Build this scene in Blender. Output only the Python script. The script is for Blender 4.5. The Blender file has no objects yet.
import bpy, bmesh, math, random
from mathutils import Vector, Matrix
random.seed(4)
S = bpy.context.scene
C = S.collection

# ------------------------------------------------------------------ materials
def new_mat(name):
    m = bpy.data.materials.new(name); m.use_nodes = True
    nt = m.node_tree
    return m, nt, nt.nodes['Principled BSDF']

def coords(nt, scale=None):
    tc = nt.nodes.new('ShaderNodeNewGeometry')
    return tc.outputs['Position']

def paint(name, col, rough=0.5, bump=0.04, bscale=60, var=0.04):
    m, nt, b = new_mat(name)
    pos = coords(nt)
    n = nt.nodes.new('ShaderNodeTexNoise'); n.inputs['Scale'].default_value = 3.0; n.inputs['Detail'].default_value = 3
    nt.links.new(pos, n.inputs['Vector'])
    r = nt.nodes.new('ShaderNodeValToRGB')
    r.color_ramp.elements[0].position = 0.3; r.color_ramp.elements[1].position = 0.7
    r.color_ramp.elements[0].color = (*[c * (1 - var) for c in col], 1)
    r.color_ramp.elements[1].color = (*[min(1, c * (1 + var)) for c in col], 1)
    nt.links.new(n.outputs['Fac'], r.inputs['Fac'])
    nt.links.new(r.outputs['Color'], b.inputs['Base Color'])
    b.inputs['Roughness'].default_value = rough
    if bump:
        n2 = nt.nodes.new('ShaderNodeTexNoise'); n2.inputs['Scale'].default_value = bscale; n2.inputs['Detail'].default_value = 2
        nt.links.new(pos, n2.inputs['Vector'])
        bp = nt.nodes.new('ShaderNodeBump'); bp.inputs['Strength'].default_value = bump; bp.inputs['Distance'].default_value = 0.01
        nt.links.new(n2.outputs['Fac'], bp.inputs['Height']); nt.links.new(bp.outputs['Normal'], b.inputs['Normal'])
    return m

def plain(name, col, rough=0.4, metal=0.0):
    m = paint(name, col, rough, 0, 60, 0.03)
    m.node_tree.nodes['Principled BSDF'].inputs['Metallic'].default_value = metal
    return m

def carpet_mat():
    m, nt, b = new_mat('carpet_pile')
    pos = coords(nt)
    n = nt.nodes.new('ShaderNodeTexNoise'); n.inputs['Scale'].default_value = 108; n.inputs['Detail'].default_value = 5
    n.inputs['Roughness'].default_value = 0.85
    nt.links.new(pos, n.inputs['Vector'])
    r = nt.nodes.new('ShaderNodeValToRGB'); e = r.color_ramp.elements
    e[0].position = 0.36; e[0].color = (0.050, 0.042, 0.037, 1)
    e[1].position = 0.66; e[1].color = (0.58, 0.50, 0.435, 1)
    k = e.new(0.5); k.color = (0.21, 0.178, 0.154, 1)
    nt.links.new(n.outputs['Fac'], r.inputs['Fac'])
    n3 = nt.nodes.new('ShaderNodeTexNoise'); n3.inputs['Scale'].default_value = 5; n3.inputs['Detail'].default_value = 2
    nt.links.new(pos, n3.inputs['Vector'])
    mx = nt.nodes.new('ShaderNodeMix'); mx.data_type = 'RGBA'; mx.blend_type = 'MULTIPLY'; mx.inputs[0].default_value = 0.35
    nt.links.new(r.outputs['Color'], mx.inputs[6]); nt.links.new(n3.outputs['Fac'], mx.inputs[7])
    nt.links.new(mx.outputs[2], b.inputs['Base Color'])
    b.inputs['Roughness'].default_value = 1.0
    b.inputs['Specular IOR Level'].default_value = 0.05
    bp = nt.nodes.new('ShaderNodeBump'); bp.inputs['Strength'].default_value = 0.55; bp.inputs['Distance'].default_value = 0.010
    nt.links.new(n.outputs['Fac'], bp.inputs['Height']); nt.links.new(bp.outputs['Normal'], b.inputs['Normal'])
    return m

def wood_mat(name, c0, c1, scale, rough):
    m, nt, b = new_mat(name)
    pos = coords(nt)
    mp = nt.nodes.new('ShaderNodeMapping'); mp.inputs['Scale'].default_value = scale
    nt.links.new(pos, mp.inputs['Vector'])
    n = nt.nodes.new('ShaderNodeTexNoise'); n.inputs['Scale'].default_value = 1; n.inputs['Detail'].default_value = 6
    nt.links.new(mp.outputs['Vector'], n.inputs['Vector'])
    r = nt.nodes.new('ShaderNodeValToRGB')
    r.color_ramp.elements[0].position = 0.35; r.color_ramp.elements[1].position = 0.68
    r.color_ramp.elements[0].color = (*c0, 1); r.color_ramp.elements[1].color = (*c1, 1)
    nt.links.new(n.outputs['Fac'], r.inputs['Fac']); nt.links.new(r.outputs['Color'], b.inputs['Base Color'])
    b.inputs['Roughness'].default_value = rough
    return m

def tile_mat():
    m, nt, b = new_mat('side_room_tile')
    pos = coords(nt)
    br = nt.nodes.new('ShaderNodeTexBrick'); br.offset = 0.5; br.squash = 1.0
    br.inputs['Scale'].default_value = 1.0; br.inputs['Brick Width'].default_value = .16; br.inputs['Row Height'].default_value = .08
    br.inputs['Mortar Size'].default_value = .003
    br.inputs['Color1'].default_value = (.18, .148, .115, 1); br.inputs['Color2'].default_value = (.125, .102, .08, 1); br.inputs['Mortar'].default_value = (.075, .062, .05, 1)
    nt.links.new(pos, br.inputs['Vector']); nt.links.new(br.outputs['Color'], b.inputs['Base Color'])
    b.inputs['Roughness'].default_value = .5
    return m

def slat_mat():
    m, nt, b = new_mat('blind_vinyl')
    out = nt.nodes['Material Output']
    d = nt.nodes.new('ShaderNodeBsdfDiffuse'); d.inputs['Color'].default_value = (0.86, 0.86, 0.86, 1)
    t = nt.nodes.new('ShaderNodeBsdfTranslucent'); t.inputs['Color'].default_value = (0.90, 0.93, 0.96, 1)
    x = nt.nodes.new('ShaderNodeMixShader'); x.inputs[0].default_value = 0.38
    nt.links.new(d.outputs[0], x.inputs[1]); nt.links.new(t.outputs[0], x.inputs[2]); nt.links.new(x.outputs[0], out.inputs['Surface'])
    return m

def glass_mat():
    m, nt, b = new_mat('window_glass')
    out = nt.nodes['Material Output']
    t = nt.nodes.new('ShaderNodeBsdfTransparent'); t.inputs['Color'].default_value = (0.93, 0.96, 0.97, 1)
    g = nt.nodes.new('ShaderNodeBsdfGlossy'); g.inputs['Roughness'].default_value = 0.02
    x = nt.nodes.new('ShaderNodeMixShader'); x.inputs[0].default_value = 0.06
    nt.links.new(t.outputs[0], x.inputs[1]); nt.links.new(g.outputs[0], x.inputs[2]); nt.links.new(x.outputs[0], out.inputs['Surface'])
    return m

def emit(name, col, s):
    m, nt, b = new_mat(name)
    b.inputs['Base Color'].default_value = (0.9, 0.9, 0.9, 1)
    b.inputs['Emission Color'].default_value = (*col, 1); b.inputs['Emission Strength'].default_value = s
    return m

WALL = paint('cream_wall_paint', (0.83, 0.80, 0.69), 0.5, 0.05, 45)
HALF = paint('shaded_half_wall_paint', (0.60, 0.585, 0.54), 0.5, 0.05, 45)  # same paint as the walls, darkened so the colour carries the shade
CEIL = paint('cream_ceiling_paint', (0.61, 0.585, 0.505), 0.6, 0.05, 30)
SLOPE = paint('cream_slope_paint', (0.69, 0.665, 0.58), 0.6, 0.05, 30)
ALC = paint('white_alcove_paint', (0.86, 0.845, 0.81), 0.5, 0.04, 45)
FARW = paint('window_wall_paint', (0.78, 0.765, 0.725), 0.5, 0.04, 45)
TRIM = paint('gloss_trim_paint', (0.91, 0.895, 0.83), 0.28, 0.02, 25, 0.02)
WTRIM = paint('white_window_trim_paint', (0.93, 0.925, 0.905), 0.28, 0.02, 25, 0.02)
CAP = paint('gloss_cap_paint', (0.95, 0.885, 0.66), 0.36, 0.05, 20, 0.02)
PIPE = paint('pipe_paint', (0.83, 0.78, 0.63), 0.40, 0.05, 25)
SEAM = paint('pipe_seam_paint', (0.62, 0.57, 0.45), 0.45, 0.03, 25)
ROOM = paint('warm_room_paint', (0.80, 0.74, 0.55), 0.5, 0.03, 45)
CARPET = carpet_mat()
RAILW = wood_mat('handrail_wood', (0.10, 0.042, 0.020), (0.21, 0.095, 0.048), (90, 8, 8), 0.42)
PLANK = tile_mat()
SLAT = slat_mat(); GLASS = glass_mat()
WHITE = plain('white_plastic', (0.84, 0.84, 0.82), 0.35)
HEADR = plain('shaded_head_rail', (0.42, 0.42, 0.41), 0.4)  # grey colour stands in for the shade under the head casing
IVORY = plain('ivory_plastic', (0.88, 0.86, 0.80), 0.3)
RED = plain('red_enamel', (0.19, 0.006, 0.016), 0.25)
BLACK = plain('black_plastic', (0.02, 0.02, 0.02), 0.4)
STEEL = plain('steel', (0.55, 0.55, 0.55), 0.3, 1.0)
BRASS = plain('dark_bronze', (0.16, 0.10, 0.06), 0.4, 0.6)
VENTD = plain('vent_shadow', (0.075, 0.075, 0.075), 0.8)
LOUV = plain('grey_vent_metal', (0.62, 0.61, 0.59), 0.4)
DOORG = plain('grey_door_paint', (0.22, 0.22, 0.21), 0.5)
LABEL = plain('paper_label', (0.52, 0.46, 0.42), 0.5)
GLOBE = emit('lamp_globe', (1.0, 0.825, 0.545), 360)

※

## TASK DETAILS
Begin with the line containing "0.69), 0.5, 0.05, 45)" and end with the line containing "0.505), 0.6, 0.05, 30)"; repeat every line from start to finish exactly, and nothing outside them.

## SOLUTION FOR THIS PROBLEM
WALL = paint('cream_wall_paint', (0.83, 0.80, 0.69), 0.5, 0.05, 45)
HALF = paint('shaded_half_wall_paint', (0.60, 0.585, 0.54), 0.5, 0.05, 45)  # same paint as the walls, darkened so the colour carries the shade
CEIL = paint('cream_ceiling_paint', (0.61, 0.585, 0.505), 0.6, 0.05, 30)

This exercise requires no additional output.